Tanrı – ruh – ego – kader kavramları, bireylerin değişmesiyle birlikte mütemadiyen değişen toplumun değişen insanları tarafınca değerlendirilir durulur. Asırlar boyunca aynı şeyler farklı dillerle farklı kişilerce farklı şekillerde söylenir durur. Örnekler uzar, gider..

Eskiden duygular – düşünceler mana olarak değerlendirilirdi. Şimdi en azından elimizdeki sözde bilimsel veri; duyguların ve düşüncelerin madde olduğunu kabul ediyor. Diğer yandan aynı bilim daha öncesinde kabul etmiyordu bunu, yani bilim tanrıyı bile çözmeye çalışmakta araç haline geldi. Kimileri de bunun doğruluğunu tartışıyor.

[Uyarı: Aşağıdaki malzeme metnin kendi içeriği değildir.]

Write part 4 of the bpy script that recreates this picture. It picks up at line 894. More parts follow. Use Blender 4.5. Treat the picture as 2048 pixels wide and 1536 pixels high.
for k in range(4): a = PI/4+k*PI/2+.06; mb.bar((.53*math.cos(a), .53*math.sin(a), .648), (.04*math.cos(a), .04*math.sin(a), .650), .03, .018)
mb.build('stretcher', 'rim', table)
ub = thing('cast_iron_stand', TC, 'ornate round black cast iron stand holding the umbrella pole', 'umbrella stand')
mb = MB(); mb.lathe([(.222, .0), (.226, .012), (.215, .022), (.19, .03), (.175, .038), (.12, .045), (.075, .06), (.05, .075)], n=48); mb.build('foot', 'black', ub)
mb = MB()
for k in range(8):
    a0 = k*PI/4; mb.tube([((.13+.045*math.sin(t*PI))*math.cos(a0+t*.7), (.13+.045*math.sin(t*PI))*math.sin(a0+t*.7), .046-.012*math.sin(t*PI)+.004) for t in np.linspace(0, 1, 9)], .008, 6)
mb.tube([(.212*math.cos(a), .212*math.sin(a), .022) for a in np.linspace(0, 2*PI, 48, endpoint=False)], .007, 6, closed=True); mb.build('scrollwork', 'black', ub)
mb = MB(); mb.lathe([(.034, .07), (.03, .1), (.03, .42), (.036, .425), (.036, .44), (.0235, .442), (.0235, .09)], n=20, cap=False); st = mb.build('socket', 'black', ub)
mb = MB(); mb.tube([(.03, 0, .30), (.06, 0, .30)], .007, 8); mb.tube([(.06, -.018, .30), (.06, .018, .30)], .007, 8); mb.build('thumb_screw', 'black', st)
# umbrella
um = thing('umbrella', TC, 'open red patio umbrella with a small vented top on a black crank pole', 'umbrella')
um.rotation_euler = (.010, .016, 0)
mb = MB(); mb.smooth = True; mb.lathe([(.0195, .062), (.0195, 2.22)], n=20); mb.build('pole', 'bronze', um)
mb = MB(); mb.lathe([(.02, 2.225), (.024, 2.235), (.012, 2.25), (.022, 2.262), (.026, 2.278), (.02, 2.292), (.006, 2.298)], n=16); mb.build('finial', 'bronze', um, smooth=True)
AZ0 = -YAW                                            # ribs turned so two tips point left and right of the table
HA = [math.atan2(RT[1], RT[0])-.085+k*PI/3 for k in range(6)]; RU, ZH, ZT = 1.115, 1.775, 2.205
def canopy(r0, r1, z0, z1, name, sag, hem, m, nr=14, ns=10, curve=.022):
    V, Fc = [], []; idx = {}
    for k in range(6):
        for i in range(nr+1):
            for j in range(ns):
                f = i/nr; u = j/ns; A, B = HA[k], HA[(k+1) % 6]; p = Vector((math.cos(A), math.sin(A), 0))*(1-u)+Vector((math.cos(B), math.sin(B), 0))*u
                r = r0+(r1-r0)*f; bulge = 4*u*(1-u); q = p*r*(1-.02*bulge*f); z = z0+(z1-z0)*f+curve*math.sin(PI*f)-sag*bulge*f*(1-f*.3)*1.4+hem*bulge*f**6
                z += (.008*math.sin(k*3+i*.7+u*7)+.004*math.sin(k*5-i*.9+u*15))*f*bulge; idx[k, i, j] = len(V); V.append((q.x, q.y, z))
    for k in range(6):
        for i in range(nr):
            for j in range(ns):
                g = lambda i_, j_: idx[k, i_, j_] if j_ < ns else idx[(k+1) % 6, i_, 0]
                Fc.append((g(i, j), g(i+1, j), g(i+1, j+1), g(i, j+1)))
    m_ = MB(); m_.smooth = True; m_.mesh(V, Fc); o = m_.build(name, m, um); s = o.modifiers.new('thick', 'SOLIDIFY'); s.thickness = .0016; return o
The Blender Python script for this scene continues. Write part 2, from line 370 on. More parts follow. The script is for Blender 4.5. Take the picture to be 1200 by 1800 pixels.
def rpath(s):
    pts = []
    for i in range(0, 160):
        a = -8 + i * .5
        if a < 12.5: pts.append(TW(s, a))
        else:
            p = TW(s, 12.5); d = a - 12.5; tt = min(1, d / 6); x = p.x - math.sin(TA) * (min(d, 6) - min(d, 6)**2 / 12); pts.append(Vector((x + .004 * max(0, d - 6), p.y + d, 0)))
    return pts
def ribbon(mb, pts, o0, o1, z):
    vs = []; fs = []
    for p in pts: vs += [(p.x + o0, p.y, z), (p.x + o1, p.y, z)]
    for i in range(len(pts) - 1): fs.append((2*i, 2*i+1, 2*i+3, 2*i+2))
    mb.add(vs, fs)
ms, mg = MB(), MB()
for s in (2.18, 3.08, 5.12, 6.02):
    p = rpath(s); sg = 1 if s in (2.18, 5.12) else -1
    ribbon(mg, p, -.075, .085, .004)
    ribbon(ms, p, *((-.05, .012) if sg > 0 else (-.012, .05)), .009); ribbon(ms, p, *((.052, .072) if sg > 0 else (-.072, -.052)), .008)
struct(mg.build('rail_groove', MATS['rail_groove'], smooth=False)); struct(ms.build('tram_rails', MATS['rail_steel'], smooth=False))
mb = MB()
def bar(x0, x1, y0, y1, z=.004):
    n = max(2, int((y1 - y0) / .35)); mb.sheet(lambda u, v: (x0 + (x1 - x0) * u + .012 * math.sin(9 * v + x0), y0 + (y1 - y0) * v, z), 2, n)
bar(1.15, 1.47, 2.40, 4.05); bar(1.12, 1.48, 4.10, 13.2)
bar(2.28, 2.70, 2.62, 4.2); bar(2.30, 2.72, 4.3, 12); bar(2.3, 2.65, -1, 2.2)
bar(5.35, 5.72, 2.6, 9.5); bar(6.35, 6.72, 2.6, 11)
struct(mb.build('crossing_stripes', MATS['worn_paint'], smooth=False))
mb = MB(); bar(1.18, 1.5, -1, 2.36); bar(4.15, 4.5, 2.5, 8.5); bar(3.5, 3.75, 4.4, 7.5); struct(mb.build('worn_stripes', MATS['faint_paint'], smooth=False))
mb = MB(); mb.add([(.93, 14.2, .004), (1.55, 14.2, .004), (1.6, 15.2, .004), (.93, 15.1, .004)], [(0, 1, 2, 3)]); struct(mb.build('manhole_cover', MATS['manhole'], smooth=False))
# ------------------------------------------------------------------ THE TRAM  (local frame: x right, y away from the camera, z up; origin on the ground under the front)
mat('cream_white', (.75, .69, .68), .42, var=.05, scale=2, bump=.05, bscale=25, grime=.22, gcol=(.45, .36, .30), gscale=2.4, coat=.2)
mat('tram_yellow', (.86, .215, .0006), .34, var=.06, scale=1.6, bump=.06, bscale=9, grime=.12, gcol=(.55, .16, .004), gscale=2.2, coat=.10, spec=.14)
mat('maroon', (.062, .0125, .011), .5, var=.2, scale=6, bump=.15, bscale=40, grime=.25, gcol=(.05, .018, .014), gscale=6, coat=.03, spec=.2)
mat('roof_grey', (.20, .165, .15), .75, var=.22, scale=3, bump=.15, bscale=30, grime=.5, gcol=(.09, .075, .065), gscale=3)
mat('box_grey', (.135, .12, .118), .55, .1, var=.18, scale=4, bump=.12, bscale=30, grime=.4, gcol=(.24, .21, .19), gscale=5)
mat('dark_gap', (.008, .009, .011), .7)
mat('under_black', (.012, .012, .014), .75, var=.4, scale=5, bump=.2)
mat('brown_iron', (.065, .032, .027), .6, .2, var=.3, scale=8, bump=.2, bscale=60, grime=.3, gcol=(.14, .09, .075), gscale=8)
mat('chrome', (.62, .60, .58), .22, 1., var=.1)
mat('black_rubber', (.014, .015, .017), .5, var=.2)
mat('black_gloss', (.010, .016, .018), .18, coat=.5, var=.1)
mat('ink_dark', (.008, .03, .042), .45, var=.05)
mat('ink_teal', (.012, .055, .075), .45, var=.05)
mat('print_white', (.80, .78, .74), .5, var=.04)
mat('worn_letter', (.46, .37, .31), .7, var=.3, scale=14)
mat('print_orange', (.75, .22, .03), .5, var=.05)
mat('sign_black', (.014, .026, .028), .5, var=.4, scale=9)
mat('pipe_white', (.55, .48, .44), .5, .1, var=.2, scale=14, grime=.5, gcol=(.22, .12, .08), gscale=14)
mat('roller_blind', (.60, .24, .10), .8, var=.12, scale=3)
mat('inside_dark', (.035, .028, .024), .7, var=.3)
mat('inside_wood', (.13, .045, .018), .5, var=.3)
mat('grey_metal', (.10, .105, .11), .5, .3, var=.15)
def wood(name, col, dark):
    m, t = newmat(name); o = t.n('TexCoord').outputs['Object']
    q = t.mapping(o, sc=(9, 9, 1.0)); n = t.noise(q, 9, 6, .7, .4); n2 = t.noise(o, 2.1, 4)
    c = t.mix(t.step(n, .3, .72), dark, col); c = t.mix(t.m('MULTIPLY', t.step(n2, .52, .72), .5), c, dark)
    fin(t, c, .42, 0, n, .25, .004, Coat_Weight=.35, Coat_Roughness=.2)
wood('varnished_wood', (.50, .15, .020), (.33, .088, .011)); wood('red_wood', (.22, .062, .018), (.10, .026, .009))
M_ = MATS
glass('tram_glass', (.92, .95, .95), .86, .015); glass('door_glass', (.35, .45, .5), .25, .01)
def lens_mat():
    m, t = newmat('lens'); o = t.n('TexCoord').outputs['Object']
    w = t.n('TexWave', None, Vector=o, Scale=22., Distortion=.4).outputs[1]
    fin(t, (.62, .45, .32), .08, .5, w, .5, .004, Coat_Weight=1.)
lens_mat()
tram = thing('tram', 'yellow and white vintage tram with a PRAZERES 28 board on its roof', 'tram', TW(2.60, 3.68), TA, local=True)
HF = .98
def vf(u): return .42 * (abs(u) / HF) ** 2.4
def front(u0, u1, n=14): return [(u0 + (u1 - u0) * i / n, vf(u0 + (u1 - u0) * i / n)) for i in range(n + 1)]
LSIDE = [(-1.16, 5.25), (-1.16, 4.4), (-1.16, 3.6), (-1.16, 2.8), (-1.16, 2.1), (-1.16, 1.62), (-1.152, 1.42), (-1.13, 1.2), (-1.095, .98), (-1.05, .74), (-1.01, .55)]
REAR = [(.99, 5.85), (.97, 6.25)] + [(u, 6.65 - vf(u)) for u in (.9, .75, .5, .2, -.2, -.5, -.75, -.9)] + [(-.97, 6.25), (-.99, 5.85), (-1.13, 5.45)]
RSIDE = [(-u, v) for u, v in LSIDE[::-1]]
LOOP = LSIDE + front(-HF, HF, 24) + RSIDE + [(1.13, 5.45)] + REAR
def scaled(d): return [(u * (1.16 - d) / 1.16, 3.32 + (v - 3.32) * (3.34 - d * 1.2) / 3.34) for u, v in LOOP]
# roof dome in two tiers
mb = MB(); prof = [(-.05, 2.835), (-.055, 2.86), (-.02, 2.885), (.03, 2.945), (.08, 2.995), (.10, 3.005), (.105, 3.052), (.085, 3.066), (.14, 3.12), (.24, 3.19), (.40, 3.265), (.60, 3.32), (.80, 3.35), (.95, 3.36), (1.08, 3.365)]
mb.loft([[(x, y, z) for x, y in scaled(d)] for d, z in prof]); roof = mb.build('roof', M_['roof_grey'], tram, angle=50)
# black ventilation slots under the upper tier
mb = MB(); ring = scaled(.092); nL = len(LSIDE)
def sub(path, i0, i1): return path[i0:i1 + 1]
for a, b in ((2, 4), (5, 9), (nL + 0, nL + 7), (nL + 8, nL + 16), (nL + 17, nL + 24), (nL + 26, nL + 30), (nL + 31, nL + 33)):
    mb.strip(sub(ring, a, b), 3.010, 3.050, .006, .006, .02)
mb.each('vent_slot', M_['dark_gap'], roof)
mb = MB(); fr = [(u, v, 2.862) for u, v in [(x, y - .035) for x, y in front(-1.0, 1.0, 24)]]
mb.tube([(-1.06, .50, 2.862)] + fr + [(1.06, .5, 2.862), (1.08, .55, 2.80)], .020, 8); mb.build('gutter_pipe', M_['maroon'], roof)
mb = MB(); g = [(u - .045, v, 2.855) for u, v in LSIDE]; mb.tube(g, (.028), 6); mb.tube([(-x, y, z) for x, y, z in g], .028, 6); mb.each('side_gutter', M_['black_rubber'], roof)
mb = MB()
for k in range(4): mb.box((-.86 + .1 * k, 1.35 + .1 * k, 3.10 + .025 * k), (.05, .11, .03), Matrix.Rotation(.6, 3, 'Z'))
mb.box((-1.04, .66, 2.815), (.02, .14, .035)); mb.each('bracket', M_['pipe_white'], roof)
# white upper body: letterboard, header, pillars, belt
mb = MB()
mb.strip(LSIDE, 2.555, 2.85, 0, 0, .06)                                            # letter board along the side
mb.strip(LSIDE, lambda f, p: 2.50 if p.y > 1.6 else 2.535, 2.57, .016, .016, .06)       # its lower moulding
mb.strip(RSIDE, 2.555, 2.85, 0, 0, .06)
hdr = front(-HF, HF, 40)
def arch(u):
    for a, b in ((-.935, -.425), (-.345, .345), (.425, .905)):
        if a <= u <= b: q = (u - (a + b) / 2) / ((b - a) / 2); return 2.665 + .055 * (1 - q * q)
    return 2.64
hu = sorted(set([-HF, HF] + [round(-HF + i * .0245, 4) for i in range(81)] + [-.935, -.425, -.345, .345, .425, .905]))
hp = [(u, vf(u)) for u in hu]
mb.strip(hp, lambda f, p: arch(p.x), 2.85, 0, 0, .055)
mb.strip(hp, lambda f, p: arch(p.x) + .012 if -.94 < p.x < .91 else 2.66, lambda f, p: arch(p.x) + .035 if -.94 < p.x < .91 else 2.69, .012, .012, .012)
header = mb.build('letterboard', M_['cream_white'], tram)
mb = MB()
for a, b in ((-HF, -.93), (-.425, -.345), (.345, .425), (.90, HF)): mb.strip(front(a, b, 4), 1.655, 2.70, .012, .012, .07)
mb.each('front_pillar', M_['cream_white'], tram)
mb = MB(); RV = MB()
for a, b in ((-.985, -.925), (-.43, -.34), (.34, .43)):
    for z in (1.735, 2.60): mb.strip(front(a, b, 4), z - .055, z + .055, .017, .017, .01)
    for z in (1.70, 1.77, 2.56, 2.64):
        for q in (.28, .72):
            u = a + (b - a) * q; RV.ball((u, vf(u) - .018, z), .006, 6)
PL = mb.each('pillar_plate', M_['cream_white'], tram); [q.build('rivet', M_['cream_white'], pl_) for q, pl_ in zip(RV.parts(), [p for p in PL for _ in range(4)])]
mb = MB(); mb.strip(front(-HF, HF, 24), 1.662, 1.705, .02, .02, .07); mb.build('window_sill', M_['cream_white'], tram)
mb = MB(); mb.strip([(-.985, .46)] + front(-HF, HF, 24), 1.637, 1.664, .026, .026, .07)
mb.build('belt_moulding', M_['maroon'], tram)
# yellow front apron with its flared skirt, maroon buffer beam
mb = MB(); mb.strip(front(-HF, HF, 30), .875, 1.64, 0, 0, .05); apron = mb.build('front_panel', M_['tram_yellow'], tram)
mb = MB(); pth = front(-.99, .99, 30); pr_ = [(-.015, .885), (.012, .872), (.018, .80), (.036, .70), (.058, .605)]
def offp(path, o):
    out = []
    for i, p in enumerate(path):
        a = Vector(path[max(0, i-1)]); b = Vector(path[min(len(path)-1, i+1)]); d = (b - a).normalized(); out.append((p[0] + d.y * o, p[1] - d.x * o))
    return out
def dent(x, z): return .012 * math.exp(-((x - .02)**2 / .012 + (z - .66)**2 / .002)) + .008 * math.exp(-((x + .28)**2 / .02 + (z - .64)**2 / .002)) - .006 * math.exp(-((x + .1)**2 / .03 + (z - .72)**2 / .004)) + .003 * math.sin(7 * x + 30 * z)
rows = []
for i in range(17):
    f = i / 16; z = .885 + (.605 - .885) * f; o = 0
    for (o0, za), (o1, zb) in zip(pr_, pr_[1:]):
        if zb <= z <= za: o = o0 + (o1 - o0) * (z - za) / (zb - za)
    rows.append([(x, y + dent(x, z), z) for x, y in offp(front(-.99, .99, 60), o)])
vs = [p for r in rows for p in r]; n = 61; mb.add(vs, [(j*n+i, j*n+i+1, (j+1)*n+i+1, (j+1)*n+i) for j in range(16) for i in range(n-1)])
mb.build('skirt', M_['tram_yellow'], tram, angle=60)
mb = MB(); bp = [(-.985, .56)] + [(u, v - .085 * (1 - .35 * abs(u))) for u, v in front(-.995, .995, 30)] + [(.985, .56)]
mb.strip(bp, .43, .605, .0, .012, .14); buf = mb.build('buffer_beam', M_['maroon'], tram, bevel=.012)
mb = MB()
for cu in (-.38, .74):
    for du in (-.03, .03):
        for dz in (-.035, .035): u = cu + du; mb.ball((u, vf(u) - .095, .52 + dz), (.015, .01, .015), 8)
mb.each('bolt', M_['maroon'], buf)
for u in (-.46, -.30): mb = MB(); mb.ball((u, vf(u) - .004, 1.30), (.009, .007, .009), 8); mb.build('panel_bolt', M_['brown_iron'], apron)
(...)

Ve kader… Kimisine göre irdelenmesi gereken bir konu, kimisine göreyse irdelenmesi tehlikeli. Bu yazı, bu yazı dizisinde en kısa tutulan yazı. Kaderin; tanrının toplumlar tarafından bir yorum olarak değerlendirildiğinin farkındalığı içinde, “Tanrı – Kader” konusuna yorum yapmaktan ziyade, bakış açımıza objektif bir yorum getirmek amacı güdülecek yazılarımızda ve yazı dizimizin ilki “Kader” ile alakalı olacak. Kader konusu Tanrı tarafından değerlendirilmeyip, bireyler açısından değerlendirilecek. Önümüzdeki günlerde yayımlanacağını umuyoruz.

Konusu; “Herkesin Tartıştığı Toplumsal Kavramlar” ; başlığı ise “Tutunduklarımız” olan yazı dizimizin ilkini “Fragman” adı altında yazmış olduk. Bu yazının; ilerideki yazılara dair bir işaret, bir renk olması temennisiyle.